We Are Your Friends—The AllMovie Review

★ ★ ½

In the San Fernando Valley, home of strip-mall sushi and dusty, drained backyard pools, four bros — quiet, pretty-eyed Cole (Zac Efron), hotheaded Mason (Jonny Weston), aspiring actor and low-level drug dealer Ollie (Shiloh Fernandez), and tagalong Squirrel (Alex Shaffer) — are plotting their escape over the Hollywood Hills to the real party in L.A. proper. Cole is a DJ with enough skill to book small, local nightclubs for a minimal door take and free drinks for his friends, but he has bigger ambitions. (As Mason puts it: “99 percent of people are looking for a party. One percent are the party.”) When One-Percenter Cole isn’t working as a roofer for Mason’s dad, he’s hunched over his laptop, laying down beats in search of the one killer track that will lead to booking gigs on the A-list party circuit: beach bashes in Ibiza, all-night raves in Tokyo, and “Dubai… which is in the Middle East.”

That last bit of clarifying information comes from James (Wes Bentley), a well-established DJ coasting on his laurels. He has everything Cole wants, including a studio full of vintage synthesizers, and a busty girlfriend/assistant/enabler named Sophie (Emily Ratajkowski) who spurned Cole’s advances at a club the night before, but sure pouts at him a lot.
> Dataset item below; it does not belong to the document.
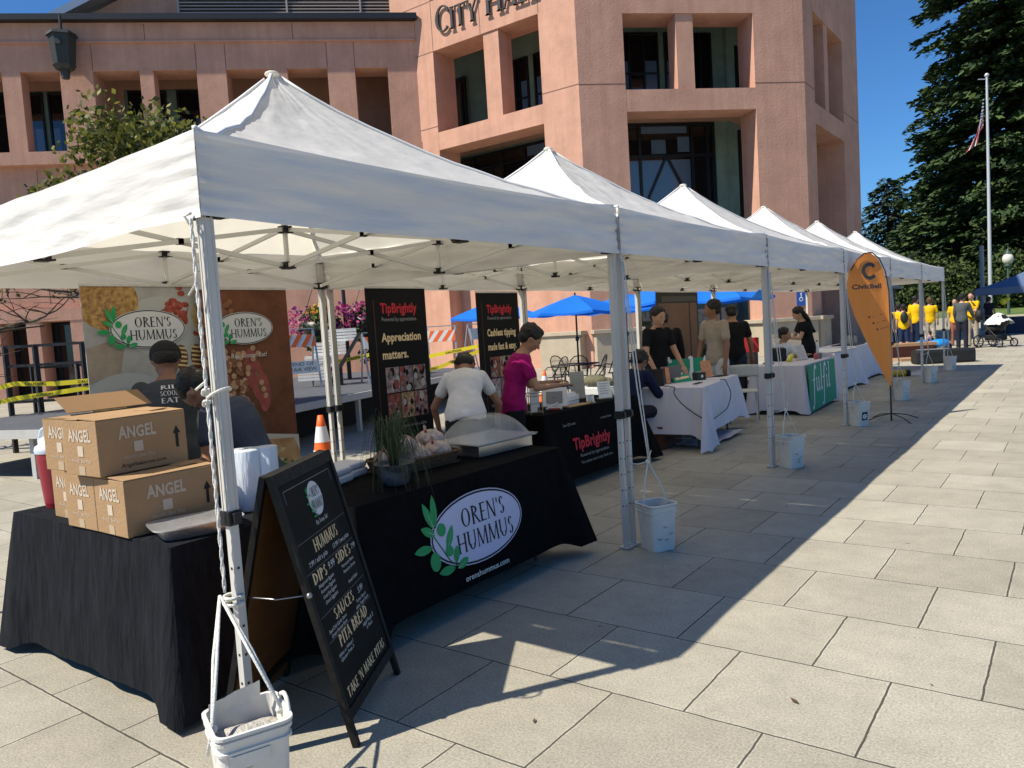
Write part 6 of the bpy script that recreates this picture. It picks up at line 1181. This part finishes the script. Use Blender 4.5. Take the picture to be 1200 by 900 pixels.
# ---------------- people ----------------
V = Vector
def person(label, pos, head_dir, H=1.75, lean=0, side=0, neck=0, hyaw=0, hz=None, arms=None, legs=None, skin=(.30, .15, .09), shirt=(.1, .1, .1), pants=(.03, .03, .04), shorts=False, hair='short', hairc=(.01, .008, .007), shoe=(.02, .02, .02), vox=.012, sleeve=.55, fem=False, collar=False, long_sleeve=False, seated=False, group=None, cap_band=False, bulk=1.0):
    """pos: ground point under the pelvis; head_dir: heading of the chest in degrees (0 = +Y, 90 = -X)"""
    t = thing("person", label, "person", (pos[0], pos[1], 0), R_(head_dir), group)
    sk = mat("skin %.2f" % skin[0], skin, .55, .08, 9, spec=.3); k = H*bulk; sh_m = shirt if not isinstance(shirt, tuple) else mat("shirt %.2f %.2f %.2f" % shirt, shirt, .85, .12, 7, .5, 14, spec=.1); pt_m = pants if not isinstance(pants, tuple) else mat("trousers %.2f %.2f %.2f" % pants, pants, .85, .12, 7, .4, 14, spec=.1)
    hm_ = mat("hair %.3f" % hairc[0], hairc, .6, .3, 40, .5, 60)
    hz = hz if hz is not None else .525*H; P = V((0, 0, hz)); le, si = R_(lean), R_(side)
    s = V((math.sin(si), math.sin(le)*math.cos(si), math.cos(le)*math.cos(si))).normalized(); X = V((1, 0, 0)); X = (X-s*X.dot(s)).normalized(); Fw = s.cross(X)*1.0
    if Fw.y < 0 and abs(lean) < 80: Fw = -Fw
    sec = []
    prof = [(-.045, .070, .058), (-.02, .088, .066), (.03, .094, .068), (.08, .083, .058), (.14, .080, .056), (.20, .093, .064), (.255, .104, .062), (.285, .096, .052), (.305, .055, .040), (.325, .036, .034)]
    if fem: prof = [(a, b*(.93 if a > .1 else 1.06), c*(.96 if a < .18 or a > .24 else 1.12)) for a, b, c in prof]
    bend = lambda q: P+s*(q*H)+Fw*(-.012*H*math.sin(max(0, q)/.32*PI))
    def torso(mb, grow, lo=-.06, hi=.4):
        mb.loft([(bend(a), X, Fw, b*k+grow, c*k+grow) for a, b, c in prof if lo <= a <= hi], 24)
    NB = P+s*.305*H; shl = [P+s*.278*H+X*(sx*(.098 if not fem else .088)*k) for sx in (-1, 1)]
    nk = R_(neck); hd = (s*math.cos(nk)+Fw*math.sin(nk)).normalized(); hc = NB+(s*.35+hd*.65).normalized()*.098*H
    hy = R_(hyaw); hX0 = X; hF0 = hX0.cross(hd)*-1.0; 
    if hF0.dot(Fw) < 0 and abs(neck) < 85: hF0 = -hF0
    hF = (hF0*math.cos(hy)-hX0*math.sin(hy)).normalized(); hX = hF.cross(hd).normalized()
    ax = (hX, hF, hd); B = MB().m(sk); torso(B, 0)
    B.cap(NB-s*.02*H, hc-hd*.02*H, .033*k, .031*k, 12)
    hr = H*.0605 if H > 1 else H*.07
    # head: skull, face, jaw, nose, ears, brow
    B.ell(hc+hd*.10*hr-hF*.12*hr, (.98*hr*.86, 1.08*hr, 1.0*hr), ax, 20, 14); B.ell(hc-hd*.35*hr+hF*.18*hr, (.70*hr, .80*hr, .86*hr), ax, 18, 12); B.ell(hc-hd*.86*hr+hF*.50*hr, (.40*hr, .38*hr, .30*hr), ax, 12, 8)
    B.cap(hc+hd*.02*hr+hF*.94*hr, hc-hd*.28*hr+hF*1.12*hr, .085*hr, .13*hr, 8); B.ell(hc+hd*.16*hr+hF*.80*hr, (.52*hr, .20*hr, .12*hr), ax, 12, 8); B.ell(hc-hd*.55*hr+hF*.92*hr, (.26*hr, .10*hr, .075*hr), ax, 10, 6)
    for e in (-1, 1): B.ell(hc+hX*(e*.84*hr)-hF*.05*hr-hd*.08*hr, (.09*hr, .17*hr, .26*hr), ax, 8, 6); B.ell(hc+hX*(e*.45*hr)+hF*.62*hr-hd*.22*hr, (.24*hr, .2*hr, .2*hr), ax, 8, 6)
    loc = lambda v: (X*v[0]+V((0, 1, 0))*v[1]+V((0, 0, 1))*v[2]).normalized() if False else V(v).normalized()
    arms = arms or [((-.18, .05, -1), (-.05, .22, -1)), ((.18, .05, -1), (.05, .22, -1))]
    Sh = MB().m(sh_m); torso(Sh, .013, -.05, .31)
    for i, (ud, fd) in enumerate(arms):
        S0 = shl[i]; ud, fd = loc(ud), loc(fd); E_ = S0+ud*.172*H; W_2 = E_+fd*.145*H; r = (.030 if not fem else .026)*k
        B.ell(S0, r*1.1, None, 10, 8); B.cap(S0, E_, r, r*.78, 12); B.cap(E_, W_2, r*.80, r*.52, 12)
        # hand: palm, four fingers, thumb
        sd = fd.cross(V((0, 0, 1))); sd = sd.normalized() if sd.length > .1 else V((1, 0, 0)); sd = sd if sd.dot(X)*(1 if i else -1) < 0 else -sd; pn = fd.cross(sd).normalized(); pn = pn if pn.z < 0 else -pn
        pc = W_2+fd*.030*H; B.ell(pc, (.024*H, .012*H, .034*H), (sd, pn, fd), 10, 8)
        for q, ln in ((-1.5, .020), (-.5, .024), (.5, .023), (1.5, .019)):
            a = pc+fd*.024*H+sd*(q*.0115*H); m_ = a+fd*(ln*H)+pn*.004*H; e_ = m_+(fd*.75+pn*.65).normalized()*ln*H*.9; B.cap(a, m_, .0052*H, .0048*H, 6); B.cap(m_, e_, .0048*H, .0042*H, 6)
        a = pc+sd*.018*H-fd*.012*H; B.cap(a, a+(sd*.7+fd*.7)*.026*H, .0062*H, .005*H, 6); a2 = a+(sd*.7+fd*.7)*.026*H; B.cap(a2, a2+(sd*.25+fd*.95)*.02*H, .005*H, .0045*H, 6)
        Sh.ell(S0, r+.010, None, 12, 8)
        if long_sleeve: Sh.cap(S0, E_, r+.016, r*.86+.014, 12); Sh.cap(E_, W_2, r*.86+.014, r*.6+.011, 12)
        else: Sh.cap(S0, S0+ud*(.172*H*sleeve), r+.011, r*.9+.015, 12)
    legs = legs or [((-.05, .0, -1), (.0, -.02, -1)), ((.05, .02, -1), (.0, -.02, -1))]
    Pt = MB().m(pt_m); Pt.loft([(bend(a), X, Fw, b*k+.010, c*k+.010) for a, b, c in prof[:4]], 20); So = []
    for i, (td, cd_) in enumerate(legs):
        H0 = P+X*((-1 if i == 0 else 1)*.048*k)-V((0, 0, .02*H)); td, cd_ = loc(td), loc(cd_); K_ = H0+td*.245*H; A_ = K_+cd_*(.235*H)
        B.cap(H0, K_, .052*k, .034*k, 14); B.cap(K_, A_, .034*k, .021*k, 12); ft = A_+V((0, .075*H*.8, -.018*H)); B.cap(A_+V((0, -.015*H, -.014*H)), ft, .021*k, .017*k, 8)
        Pt.cap(H0, K_, .052*k+.012, .036*k+.013, 14)
        if not shorts: Pt.cap(K_, A_+cd_*.01, .036*k+.013, .030*k+.010, 12)
        sb = MB(); sb.cap(A_+V((0, -.02*H, -.016*H)), A_+V((0, .075*H, -.022*H)), .026*k, .022*k, 10); So.append(sb)
    body = B.build("body", t, remesh=vox)
    # eyes and brows
    for e in (-1, 1):
        ey = MB().m(mat("eye white", (.5, .48, .45), .3)); c = hc+hX*(e*.33*hr)+hF*.86*hr-hd*.02*hr; ey.ell(c, (.13*hr, .06*hr, .065*hr), ax, 8, 6); ey.m(mat("iris", (.01, .007, .005), .2)); ey.ell(c+hF*.045*hr, (.05*hr, .03*hr, .05*hr), ax, 8, 6); ey.m(hm_); ey.box(c+hd*.20*hr+hF*.05*hr, (.28*hr, .05*hr, .05*hr), rot=Matrix((hX, hF, hd)).transposed()); ey.build("eye", body)
    ml = MB(); ml.ell(hc-hd*.56*hr+hF*.99*hr, (.21*hr, .06*hr, .035*hr), ax, 8, 6); ml.build("mouth", body, mat("lips", (.22, .07, .055), .5))
    shirt_o = Sh.build("shirt", t, remesh=vox); Pt.build("shorts" if shorts else "trousers", t, remesh=vox*1.2)
    for sb in So: sb.build("shoe", t, mat("shoe %.2f" % shoe[0], shoe, .6))
    Hh = MB(); rn = random.Random(int(abs(pos[0]*100)))
    if hair in ('short', 'mop', 'bun', 'long', 'pony'):
        g = .04 if hair == 'short' else .10
        Hh.ell(hc+hd*.33*hr-hF*.27*hr, ((.88+g)*hr, (.98+g)*hr, (.82+g)*hr), ax, 20, 14); Hh.ell(hc-hd*.25*hr-hF*.50*hr, ((.76+g)*hr, .66*hr, .66*hr), ax, 14, 10)
        for _ in range(70 if hair != 'short' else 46):
            a = rn.random()*6.28; e = rn.uniform(-.15, 1.5); v = (hX*math.cos(a)+hF*math.sin(a))*math.cos(e)+hd*math.sin(e)
            if v.dot(hF) > .40 and v.dot(hd) < (.55 if hair == 'mop' else .75): continue
            o_ = hc+hd*.30*hr-hF*.25*hr; b0 = o_+V((0, 0, 0))+(hX*v.dot(hX)*(.90+g)+hF*v.dot(hF)*(1.02+g)+hd*v.dot(hd)*(.84+g))*hr
            Hh.cap(b0, b0+(v*.25+(hX*rn.gauss(0, .5)+hF*rn.gauss(.2, .5)-hd*.2))*hr*(.16 if hair == 'short' else .30), .10*hr, .03*hr, 6)
        if hair == 'bun': Hh.ell(hc+hd*.95*hr-hF*.55*hr, .40*hr, None, 12, 8); Hh.ell(hc+hd*.95*hr+hF*.25*hr, (.55*hr, .5*hr, .35*hr), ax, 12, 8)
        if hair == 'long': Hh.loft([(hc+hd*(.4-q*1.0)*hr-hF*(.62+.20*math.sin(q))*hr, hX, hF, (.80+.26*math.sin(q*.8))*hr, (.50-.05*q)*hr) for q in (0, .7, 1.5, 2.4, 3.3, 4.2, 5.0)], 16)
        if hair == 'pony': Hh.cap(hc-hF*1.1*hr, hc-hF*1.2*hr-hd*1.2*hr, .25*hr, .12*hr, 8)
        Hh.build("hair", body, hm_, remesh=min(vox, .009))
    elif hair == 'cap':
        Hh.ell(hc+hd*.30*hr-hF*.14*hr, (.98*hr, 1.14*hr, .90*hr), ax, 20, 12); Hh.ell(hc+hd*.10*hr-hF*.16*hr, (.97*hr, 1.12*hr, .42*hr), ax, 20, 10); Hh.loft([(hc+hd*.22*hr+hF*(.7+.35*q)*hr, hX, hd, (.72-.12*q*q)*hr, .05*hr) for q in (0, .5, 1, 1.5, 2)], 14); Hh.build("cap", t, mat("cap black", (.008, .008, .009), .8))
        h2 = MB(); h2.ell(hc-hd*.05*hr-hF*.50*hr, (.87*hr, .72*hr, .72*hr), ax, 14, 8); h2.build("hair", body, hm_, remesh=.012)
    if collar:
        c = MB(); c.loft([(NB-s*.012*H, X, Fw, .052*k, .046*k), (NB+s*.012*H, X, Fw, .043*k, .041*k)], 18); c.build("collar", shirt_o, sh_m)
    return t, shirt_o, dict(hc=hc, hX=hX, hF=hF, hd=hd, hr=hr, P=P, s=s, X=X, F=Fw, H=H, ax=ax)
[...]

After sharing a joint with Cole in the alley behind a nightclub, James agrees to listen to some of his tracks, and he hears potential. He wants to take him under his wing, an offer Cole would accept with less hidden anguish were it not for his burning desire for Sophie.

The plot of We Are Your Friends is a blatant retread of Saturday Night Fever, a cynical move built on the assumption that most millennials haven’t seen the original. See if this sounds familiar: A talented Anointed One, living in a backwater borough to the true Big City, passes the time partying in nightclubs with his boorish pals, until he meets a sophisticated friend who connects him to bigger opportunities. It’s almost shameless in its larceny: the big musical numbers that allow the hero to strut his stuff, the working-class limitations, the senseless tragedy involving one of his friends that serves to galvanize his commitment to his dreams.
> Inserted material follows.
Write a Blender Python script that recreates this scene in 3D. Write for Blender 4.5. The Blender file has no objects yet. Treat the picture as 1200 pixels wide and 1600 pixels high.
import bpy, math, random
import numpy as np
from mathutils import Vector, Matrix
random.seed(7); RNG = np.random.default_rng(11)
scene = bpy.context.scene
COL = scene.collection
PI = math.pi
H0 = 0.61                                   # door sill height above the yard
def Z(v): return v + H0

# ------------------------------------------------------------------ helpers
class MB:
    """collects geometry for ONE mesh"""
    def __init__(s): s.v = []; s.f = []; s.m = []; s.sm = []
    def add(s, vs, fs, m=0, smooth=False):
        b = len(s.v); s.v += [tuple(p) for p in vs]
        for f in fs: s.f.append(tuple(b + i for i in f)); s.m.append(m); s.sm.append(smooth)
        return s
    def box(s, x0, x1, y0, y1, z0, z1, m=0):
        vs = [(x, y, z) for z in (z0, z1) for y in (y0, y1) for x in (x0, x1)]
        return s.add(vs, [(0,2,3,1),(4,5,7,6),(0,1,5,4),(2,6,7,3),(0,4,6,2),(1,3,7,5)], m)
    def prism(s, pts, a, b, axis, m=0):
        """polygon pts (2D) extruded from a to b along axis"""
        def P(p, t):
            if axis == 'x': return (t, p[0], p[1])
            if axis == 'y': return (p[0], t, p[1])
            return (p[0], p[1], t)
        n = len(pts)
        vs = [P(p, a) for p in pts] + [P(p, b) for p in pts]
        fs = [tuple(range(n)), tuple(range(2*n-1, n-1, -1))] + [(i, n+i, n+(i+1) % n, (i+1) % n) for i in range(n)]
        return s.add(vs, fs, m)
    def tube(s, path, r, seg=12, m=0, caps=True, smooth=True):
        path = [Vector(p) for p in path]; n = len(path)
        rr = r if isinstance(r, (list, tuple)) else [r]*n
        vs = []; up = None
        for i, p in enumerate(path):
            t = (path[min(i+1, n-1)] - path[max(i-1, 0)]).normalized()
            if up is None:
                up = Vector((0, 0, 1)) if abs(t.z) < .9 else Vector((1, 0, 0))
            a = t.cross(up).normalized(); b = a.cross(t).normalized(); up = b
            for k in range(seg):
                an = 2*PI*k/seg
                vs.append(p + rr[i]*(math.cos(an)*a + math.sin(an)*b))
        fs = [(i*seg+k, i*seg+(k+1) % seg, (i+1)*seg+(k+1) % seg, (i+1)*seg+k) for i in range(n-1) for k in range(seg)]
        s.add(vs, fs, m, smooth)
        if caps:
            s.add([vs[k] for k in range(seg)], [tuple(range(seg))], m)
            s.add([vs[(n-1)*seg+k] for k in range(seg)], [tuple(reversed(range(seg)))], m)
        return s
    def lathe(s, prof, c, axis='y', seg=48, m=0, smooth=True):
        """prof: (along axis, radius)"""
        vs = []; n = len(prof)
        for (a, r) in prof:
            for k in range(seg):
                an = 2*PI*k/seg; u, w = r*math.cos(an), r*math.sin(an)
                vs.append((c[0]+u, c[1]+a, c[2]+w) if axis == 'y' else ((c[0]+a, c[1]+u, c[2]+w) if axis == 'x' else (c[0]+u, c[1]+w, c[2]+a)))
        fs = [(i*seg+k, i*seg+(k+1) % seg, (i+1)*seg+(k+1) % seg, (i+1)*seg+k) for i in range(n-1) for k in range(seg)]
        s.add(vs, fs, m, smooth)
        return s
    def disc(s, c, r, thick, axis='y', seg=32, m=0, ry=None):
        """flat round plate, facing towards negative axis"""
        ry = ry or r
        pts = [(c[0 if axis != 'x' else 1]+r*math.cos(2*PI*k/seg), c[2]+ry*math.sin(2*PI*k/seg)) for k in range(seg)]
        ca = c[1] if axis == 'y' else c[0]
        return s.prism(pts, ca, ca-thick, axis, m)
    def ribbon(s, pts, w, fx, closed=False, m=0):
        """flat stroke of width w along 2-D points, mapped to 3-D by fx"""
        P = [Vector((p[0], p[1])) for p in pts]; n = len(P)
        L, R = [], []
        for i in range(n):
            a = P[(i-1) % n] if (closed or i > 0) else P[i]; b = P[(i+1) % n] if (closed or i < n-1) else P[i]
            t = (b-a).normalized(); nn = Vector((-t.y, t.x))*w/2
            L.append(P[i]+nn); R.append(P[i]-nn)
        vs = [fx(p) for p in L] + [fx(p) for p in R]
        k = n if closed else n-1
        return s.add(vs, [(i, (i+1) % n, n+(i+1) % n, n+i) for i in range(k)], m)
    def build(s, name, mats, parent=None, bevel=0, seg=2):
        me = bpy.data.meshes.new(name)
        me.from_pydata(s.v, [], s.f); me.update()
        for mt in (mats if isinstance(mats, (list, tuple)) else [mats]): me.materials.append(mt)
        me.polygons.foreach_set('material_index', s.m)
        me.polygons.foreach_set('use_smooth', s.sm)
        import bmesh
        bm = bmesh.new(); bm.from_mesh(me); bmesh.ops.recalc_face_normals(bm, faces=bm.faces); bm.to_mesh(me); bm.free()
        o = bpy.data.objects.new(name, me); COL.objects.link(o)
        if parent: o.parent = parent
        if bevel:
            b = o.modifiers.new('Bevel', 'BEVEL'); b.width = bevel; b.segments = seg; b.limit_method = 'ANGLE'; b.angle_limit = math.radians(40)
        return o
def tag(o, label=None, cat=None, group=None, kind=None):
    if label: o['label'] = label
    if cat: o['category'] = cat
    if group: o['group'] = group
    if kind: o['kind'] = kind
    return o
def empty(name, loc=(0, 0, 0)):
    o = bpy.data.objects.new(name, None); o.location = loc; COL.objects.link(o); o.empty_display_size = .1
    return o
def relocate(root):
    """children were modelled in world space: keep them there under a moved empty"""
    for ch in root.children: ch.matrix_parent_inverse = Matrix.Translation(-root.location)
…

Regrettably, the movie’s take on gender relations is just as bad as its predecessor. While the men in We Are Your Friends are hardly examples of nuanced characterization, the objectification of women in this film is egregious even by dude-comedy standards. The female “characters” (even using that term is a stretch) are uniformly depicted as surly mannequins who have evolved solely to transport breasts from one party to another, and every one of them, even Sophie, displays only two emotional states: sneering disdain while sober, and complete pornographic submission after getting blitzed. Even drive-in garbage like Satan’s Cheerleaders (1977) is more enlightened than this Neanderthal mess.

Yet there are a handful of meaty moments here, grafted onto the stolen bones of Saturday Night Fever, and they hint at the story’s potential for greatness. The audience will sit up and pay attention during a sequence in which Cole explains the sly craft of how to get a room jumping: Start with music that’s an enticing 125 beats per minute, and crank the bass lines so people will subconsciously feel the tremors in their hips — then slowly, delicately, as the bolder guests start to groove, stack faster and faster cuts until the whole room is bopping at 128 beats per minute, the heart rate of a runner in joyous form. Cole is an intelligent and charismatic character, and he shines in scenes where he gets to display his talent in front of teeming crowds, or where he and James meet in the latter’s mixing-room basement and dissect his work one track at a time, their dialogue full of passion and a creative intelligence that’s missing from the dim-witted rest of this movie. We Are Your Friends contains about 30 minutes’ worth of an honest and inspired indie drama about a young DJ’s progress as both an artist and a man, but it’s dragged down by the other 66 minutes of the same old dreck.